Le designer Georges Lévesque qui, avec son inséparable associée Marie-Josée Gagnon, a fondé en 1981 la boutique Scandale, est mort mardi d'une crise cardiaque, à l'âge de 59 ans. Ses robes ultra-féminines, d'inspiration gitane, ont fait sa renommée, voire son mythe.

«Il était notre Jean Paul Gaultier», a affirmé hier en entrevue téléphonique sa muse et grande amie Carole Laure, dévastée par la disparition subite du créateur, qui, ces derniers jours, apportait les dernières touches aux costumes du spectacle Cavalia.

Carole Laure a connu Georges Lévesque dans les années 70, à l'époque de la boutique Pur hasard, fondée avec Michèle Hamel, avec qui il collaborait encore, notamment aux spectacles de Cavalia. C'est d'ailleurs son amie Michèle qui lui a appris la triste nouvelle.

«C'était un ami proche, très proche. Pour moi, le boulevard Saint-Laurent ne sera plus jamais le même sans lui. Georges était un être talentueux, qui créait ses vêtements pièce par pièce, mais surtout un être très doux», dit l'actrice, dont la garde-robe est presque entièrement constituée de vêtements signés «Georges Lévesque pour Scandale».

«Il s'inspirait de tout: de l'art, de la rue.
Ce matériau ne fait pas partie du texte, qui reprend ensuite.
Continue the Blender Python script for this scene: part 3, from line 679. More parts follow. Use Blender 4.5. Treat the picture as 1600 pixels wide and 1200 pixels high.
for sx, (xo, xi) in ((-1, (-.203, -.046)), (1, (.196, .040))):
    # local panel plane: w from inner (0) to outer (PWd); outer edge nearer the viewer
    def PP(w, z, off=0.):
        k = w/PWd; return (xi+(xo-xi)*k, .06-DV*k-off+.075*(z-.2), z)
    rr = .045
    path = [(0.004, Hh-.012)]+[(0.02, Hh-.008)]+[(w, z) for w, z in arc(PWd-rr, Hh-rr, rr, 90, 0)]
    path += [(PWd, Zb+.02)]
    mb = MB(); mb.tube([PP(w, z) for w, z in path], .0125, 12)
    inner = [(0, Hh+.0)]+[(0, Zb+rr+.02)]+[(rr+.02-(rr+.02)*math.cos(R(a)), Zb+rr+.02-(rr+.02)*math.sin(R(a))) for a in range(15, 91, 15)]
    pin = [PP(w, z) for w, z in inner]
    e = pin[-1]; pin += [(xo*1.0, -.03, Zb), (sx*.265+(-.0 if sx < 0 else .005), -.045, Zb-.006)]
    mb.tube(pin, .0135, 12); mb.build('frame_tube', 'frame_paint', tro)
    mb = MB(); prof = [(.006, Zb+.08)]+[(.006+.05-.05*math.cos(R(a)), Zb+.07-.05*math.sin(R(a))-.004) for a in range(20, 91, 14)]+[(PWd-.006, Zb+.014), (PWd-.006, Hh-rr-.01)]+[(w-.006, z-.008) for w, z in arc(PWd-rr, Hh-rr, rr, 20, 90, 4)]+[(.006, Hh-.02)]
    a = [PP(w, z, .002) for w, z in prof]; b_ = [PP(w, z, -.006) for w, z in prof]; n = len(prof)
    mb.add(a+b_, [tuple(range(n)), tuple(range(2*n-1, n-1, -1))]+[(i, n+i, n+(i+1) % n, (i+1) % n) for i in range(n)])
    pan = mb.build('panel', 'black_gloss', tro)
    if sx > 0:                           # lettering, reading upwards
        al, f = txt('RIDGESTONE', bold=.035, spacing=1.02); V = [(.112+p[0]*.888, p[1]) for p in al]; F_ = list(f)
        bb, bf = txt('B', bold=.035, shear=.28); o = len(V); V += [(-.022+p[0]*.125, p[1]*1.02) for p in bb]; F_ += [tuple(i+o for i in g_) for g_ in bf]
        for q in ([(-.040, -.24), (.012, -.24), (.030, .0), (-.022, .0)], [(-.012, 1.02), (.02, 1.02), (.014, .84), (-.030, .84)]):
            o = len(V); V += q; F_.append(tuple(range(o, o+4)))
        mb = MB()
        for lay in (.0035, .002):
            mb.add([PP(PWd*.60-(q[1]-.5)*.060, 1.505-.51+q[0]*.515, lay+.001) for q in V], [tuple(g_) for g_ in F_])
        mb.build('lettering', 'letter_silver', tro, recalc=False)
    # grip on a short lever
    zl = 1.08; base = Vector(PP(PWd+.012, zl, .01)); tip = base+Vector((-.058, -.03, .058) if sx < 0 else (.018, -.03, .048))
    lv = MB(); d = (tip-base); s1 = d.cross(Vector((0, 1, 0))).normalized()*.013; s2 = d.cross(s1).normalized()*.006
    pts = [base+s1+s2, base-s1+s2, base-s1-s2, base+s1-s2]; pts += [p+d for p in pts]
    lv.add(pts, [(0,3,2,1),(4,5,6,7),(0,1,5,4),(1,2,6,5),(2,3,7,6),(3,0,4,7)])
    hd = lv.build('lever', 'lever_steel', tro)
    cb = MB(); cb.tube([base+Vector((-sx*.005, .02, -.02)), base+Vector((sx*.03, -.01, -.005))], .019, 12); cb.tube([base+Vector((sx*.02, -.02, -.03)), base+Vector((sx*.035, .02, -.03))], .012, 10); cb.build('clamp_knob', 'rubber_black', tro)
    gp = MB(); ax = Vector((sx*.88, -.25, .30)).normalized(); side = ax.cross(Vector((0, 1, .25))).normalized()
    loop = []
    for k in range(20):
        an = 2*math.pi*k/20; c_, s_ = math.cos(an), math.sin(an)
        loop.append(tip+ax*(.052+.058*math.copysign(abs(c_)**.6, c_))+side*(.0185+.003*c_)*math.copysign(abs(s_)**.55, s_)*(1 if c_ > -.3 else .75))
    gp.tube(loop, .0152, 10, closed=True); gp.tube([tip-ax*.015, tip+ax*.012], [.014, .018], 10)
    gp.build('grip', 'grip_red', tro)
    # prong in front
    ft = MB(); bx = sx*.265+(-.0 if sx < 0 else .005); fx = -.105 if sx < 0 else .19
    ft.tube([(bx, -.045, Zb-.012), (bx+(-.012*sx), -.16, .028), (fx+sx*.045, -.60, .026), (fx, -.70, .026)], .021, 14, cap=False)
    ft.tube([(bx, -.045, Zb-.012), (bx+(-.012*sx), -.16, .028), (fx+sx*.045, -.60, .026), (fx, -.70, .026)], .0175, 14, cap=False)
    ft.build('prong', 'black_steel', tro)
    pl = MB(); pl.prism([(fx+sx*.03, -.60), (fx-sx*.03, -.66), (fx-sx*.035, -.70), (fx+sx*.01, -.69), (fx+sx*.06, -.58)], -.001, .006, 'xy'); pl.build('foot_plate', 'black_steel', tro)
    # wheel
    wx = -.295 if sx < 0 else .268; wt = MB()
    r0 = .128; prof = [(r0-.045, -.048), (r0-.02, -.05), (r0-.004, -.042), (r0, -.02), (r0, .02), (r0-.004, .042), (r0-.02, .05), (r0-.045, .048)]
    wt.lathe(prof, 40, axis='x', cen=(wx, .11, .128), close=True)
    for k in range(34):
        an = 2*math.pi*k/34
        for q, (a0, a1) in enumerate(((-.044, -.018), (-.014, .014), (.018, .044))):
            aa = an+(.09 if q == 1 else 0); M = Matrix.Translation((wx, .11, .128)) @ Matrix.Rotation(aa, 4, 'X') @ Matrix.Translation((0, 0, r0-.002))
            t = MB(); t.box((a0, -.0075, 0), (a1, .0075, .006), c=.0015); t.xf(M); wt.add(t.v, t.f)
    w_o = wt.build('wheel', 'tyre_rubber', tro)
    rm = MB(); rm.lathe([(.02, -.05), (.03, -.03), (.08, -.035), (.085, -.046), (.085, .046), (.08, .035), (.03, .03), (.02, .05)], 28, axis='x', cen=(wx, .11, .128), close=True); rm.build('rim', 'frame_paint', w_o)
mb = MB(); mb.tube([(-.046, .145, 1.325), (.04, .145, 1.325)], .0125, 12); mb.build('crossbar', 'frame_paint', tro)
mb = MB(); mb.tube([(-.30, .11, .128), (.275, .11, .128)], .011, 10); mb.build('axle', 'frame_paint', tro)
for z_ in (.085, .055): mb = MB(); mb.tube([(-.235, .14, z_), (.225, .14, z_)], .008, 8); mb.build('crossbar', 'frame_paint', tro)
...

Il aimait les formes, les plissés, les drapés, les tissus, sans tenir compte de la mode», observe la styliste Dominique Viens, qui avait 18 ans quand elle a commencé à collaborer avec Lévesque.

L'ex-mannequin travaille à l'occasion à la boutique, véritable monument de la Main qui a été fréquenté par nombre de personnalités du showbiz d'ici et d'ailleurs.

«Julia Roberts est passée ici il y a un mois: elle est sortie avec la moitié de la boutique. »

Comédien et danseur, avant d'être couturier, Georges Lévesque s'est lancé dans la création de vêtements dans les années 70. Designer non-conformiste, curieux, imperméable aux modes et aux contraintes de production, il a confectionné des costumes de scènes (pour Céline Dion et Diane Dufresne), a collaboré avec le metteur en scène Gilles Maheu - créant les costumes pour Le dortoir et Don Juan - et a habillé les Véronique Cloutier, Marie-Jo Thério, Fanny Mallette, Pascale Bussières, Jean Leloup. Il a aussi conçu le costume de toréador portée par Clara Furey, lors de sa solo «carte blanche» au Quat'Sous.

Pour Denis Desro, rédacteur en chef «mode» au magazine Elle Québec, Georges Lévesque aura été «le premier vrai designer au Québec, dans la lignée de Jean-Paul Gaultier. »

«Il avait un style très précis, un côté très gypsy. Il se distinguait par son style coloré et chargé, ses patchworks et l'abondance de détails dans les découpes. Il faisait une mode à lui.»

Denis Desro, qui a connu Lévesque à l'époque de la boutique Pur Hasard, se souvient d'un défilé de créations Georges Lévesque au club La vie en rose, sur la rue Guy. «Il y avait Grace Jones. Pour l'époque, ce qu'il faisait était très nouveau et avant-gardiste.»

À une certaine époque, il est allé à Paris, a failli céder à l'attrait d'une production plus grande. Mais il s'est ravisé, préférant rester artisanal et conserver son rapport personnel avec sa fidèle clientèle. «Il a agi avec son instinct et était heureux de ça. Toute sa vie, il a pu créer sans s'encombrer des fabricants. C'est pour cela que son style a duré. J'en ai vu beaucoup des designers, mais rares étaient ceux dont les vêtements faisaient aussi bien que ceux de Georges Lévesque», témoigne Denis Desro.

«Il est parti comme il a vécu: sans tristesse et sans douleur», dit Dominique Viens. L'ADISQ, les Prix Gémeaux et les soirées de première montréalaises n'auront plus jamais la même allure.